Proving that all solutions of $(1+z)^n=z^n$ have $\mathrm{Re}(z)=-\frac{1}{2}$

Question

Question:

Prove that all solutions of $(1+z)^n=z^n$ have $\mathrm{Re}(z)=-\frac{1}{2}$

I've rearranged the problem to

$$\left(\frac{1+z}{z}\right)^n=1$$

i.e.

$$\left(1+\frac{1}{z}\right)^n=1$$

so I know that in each solution, the value $1+\frac{1}{z}$ takes on an $n$th root of unity ($\omega^0,\omega^1,\dots,\omega^{n-1}$), and hence each solution has the form

$$z=\frac{1}{\omega^i-1},\quad \text{where } i\in\{0,\dots,n-1\}$$

But how can I use this here?
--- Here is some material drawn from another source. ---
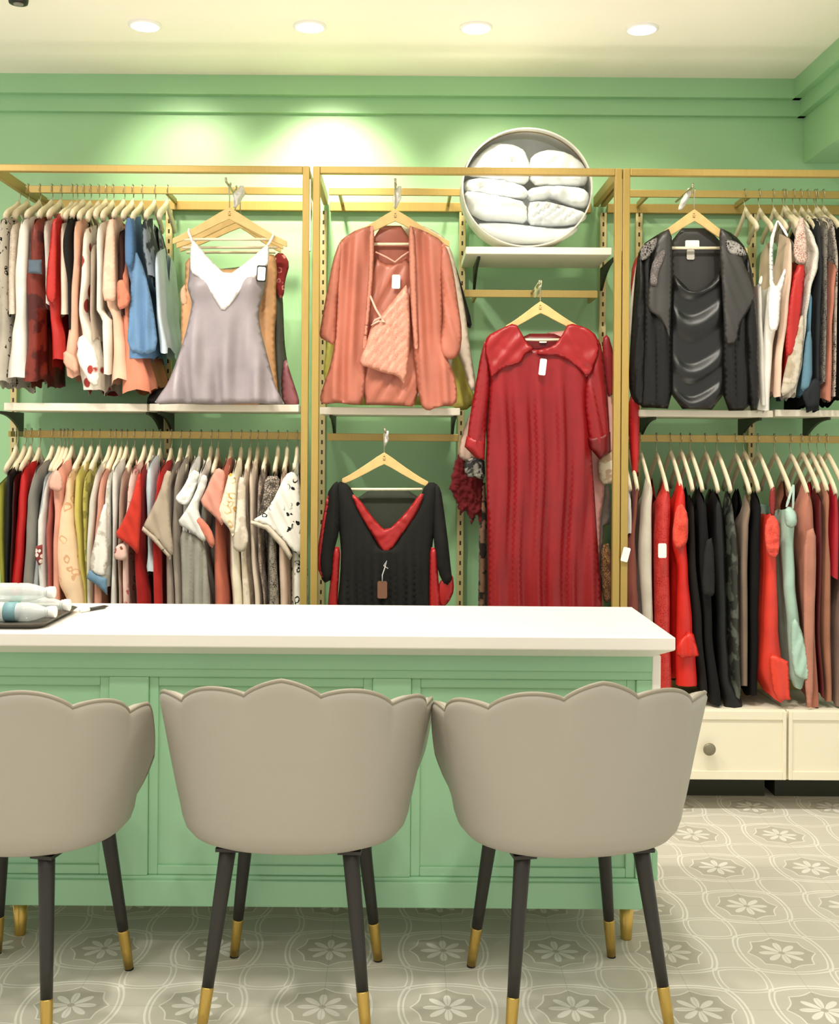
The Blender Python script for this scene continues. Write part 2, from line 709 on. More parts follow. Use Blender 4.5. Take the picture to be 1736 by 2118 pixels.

I was thinking of using either the fact that $\sum_i\omega^i=0$ or that $z^n+\frac{1}{z^n}=2\cos (n\arg z)$, but I'm not sure how to involve them.

Answer 1

As a one-way implication with $n \not = 0$: $$(1+z)^n=z^n \implies \left|(1+z)^n\right|=\left|z^n\right|\implies \left|1+z\right|^n=\left|z\right|^n \implies \left|1+z\right|=\left|z\right| $$ and this is only true if $\Re(z)=-\frac12$, since you can rewrite it as $\left|z-(-1)\right|=\left|z-0\right|$ and take the perpendicular bisector on the Argand diagram

Answer 2

Hint

$$\left(\frac{1+z}{z}\right)^n=1\iff \frac{1+z}{z}=e^{\frac{2ik\pi}{n}},\quad k=0,...,n.$$

Isolate $z$ and compute $$\Re(z):=\frac{z+\bar z}{2}.$$

Answer 3

Put $\;w:=1+\frac1z\;$ , so we have to solve

$$w_k^n=1=e^{2k\pi i}\implies w_k=e^{2k\pi i/n}\implies$$

$$1+\frac1{z_k}=e^{2k\pi i/n}\implies z_k=\frac1{e^{2k\pi i/n}-1}=\frac{e^{-2k\pi i/n}-1}{2\left(1-\cos\frac{2k\pi}n\right)}$$

and the real part is

$$\frac{\cos\frac{2k\pi}n-1}{2\left(1-\cos\frac{2k\pi}n\right)}\;\;\ldots$$

Answer 4

From $(1+z)^n=z^n$ we derive $|1+z|=|z|$. If $z=x+iy$ (with $x,y \in \mathbb R$), then we get

$x^2+y^2=(x+1)^2+y^2$. This gives $2x+1=0$.

Answer 5

Since $|z+1|,\ |z| \geq 0$, we have:

$$\displaystyle{(1+z)^n=z^n \Rightarrow |(1+z)^n|=|z^n| \Rightarrow {|1+z|}^n=|z|^n \Rightarrow |z+1|=|z| \Rightarrow {|1+z|}^2=|z|^2 \Rightarrow (1+z)(1+\bar z)=z\bar z \Rightarrow z+\bar z=-1 \Rightarrow \Re z =-\frac{1}{2}.}$$